Thursday, April 12, 2012

Thinking of Her



I have been reading old texts. Old photocopies I have been sent along times with the letters. Old letters I have gotten and haven't got rid off. Old eroticas that she sent me. The first lines of her blog I have read, before I have gotten any internet access, even in school (long time ago). But I notice that are missing some stuffs. One of her original eroticas. Another copy of her blog I had. I have been cleaning my room, cleaning the mess and I can not find those texts.

I have been trying old feelings! Took those feelings from old words! Took those feelings from old letters, from old magazines, from old images. I still have all of her letters, I still have almost everything she sent me, except what I previously mentioned!

I have been thinking... and I keep thinking!! In one of her old texts, she said that when the urge hits her, she used to take the mp3 and go out for a walk late in the night. At the time, it was extremely weird for me to think of her going out at 3 or 4 a.m. with an mp3, because I was such a "pretty-good-boy", I could not imagine myself in such situation, how I imagine her going out?? Now I wonder: does she still feels the urge? Does she still goes out in the middle of the night, listening to her favorite songs? Does she still dances/sings, if the mood and the song are the right ones?

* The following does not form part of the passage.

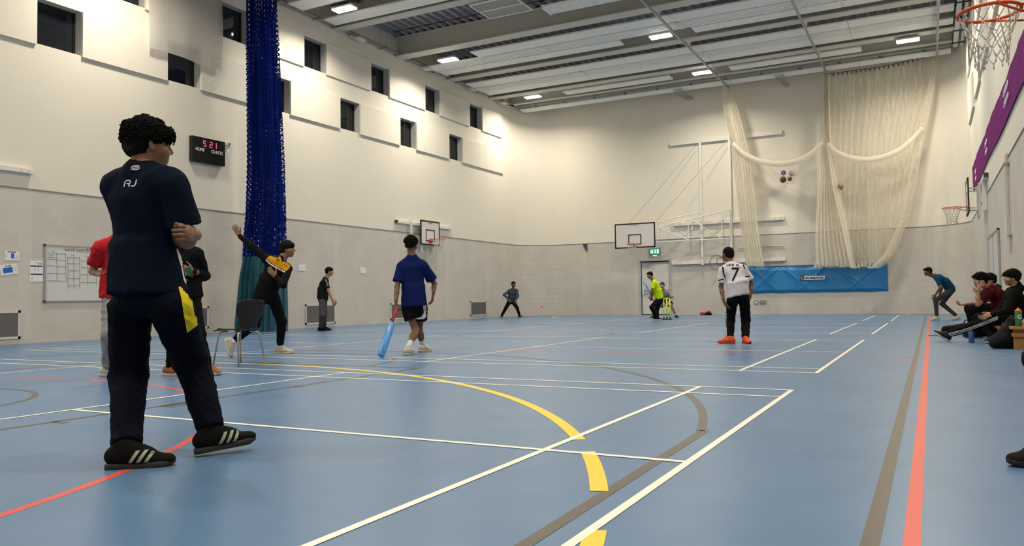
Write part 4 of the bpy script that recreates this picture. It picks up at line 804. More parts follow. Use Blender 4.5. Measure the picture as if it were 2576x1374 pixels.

I have been thinking of writing her a letter, but what can I tell her that's different, from 5 or 4 years ago, when we used to write letters to each other? At this moment, I am not taking any advantage of any of her awesome advises, I am not doing a single thing... Let's see if I can change the things... Just let me see!!

Saturday, April 07, 2012

I See Them Keep Doing And Changing

And I never leave the same spot! I keep fighting for something I don't really know what it is, but the voices of the ones who have gone, are still shouting at me...

She made her second blog!! Yay!! I have more readings from my Greek Goddess to fill my eyes and soul with truth!! And isn't that women just perfect?? Elizabeth Vasilaki, I told you once and I am saying it again: I LOVE YOU!! Ahahah, please, do not feel scared, it's not that romantic like love, but we can love people in many different ways. We can be in love with someone in so many different ways and you're someone I am truly proud of saying so: I LOVE YOU!!

Well, then again, back to my wonderings... I just noticed that one of the three blogs I rule with this e-mail account, got 11 followers. this one should be my main blog, but... oh well, what the point of saying I have 11 followers somewhere and then saying I don't give a fuck on who reads my words and why they do read my stuffs? It's a little bit like a contradiction, huh?? Well, it's just the story of my life, saying yes, when I say no to the same stuffs... Who cares? Who gives a shit?

I keep walking these streets at night, it doesn't matter how many times I get scared by thugs around there, by certain cars around there, by a certain dude around there, with his secrets and with the fact of me being the only one knowing these same secrets. I keep saying I want to change some stuffs, including my blogs, but I don't really know how I should change my blogs. The one I mentioned somewhere in this post, it was a blog I started writing only in Portuguese, because of some friends of mine and because of my sister Lince, who couldn't read English. Stupid reason to create something that should say almost the same, than the main one. I have a third blog, Portuguese only, that translated means "The Chronicles Of The Victim". My friend Sofy told me to get that blog, because she kept calling me of Victim, because she kept telling me I used to victimise myself, with stupid and meaningless stuffs. Shall I forget all I typed down and delete any of those blogs? So I keep walking and I keep doing exactly the same work online I have been doing until now, but I have been collecting some ideas for what I really want to do... So I keep going to the café, so I keep smoking my cigarettes, so I keep writing down some verses as and insane, while I keep dreaming and planning a brilliant future!! Where are my realities? Why is everything always made of dreams??

I can't remember when was the last time I have sent a letter... I mean, I keep typing letters for my beloved Erin and I want to write down a letter for Elizabeth, but I don't know when I will be able to send it, so I keep letting time passing by. I keep handmaking FB's, in worthless efforts, because I will try to type down the addresses of the people I want to do FB's to, print them, try to do the neatest FB's as possible, but right now, I don't feel any brave enough... Not even to sit down in front of my own computer, to recover my old stories, to type down some new ones, to the which I have had some ideas.

I see people keep doing stuffs, improving their lives and I am being too lazy to do those I am able to do myself and unable to change those I can't do a single thing about them. I feel like fainting or crying, from times to times, but tears dry in my eyes. Tears die in my eyes. Tears never drop. Tears never roll down.

I keep seeing them changing... I keep seeing myself never leaving the same black hole I have been onto from all these years!!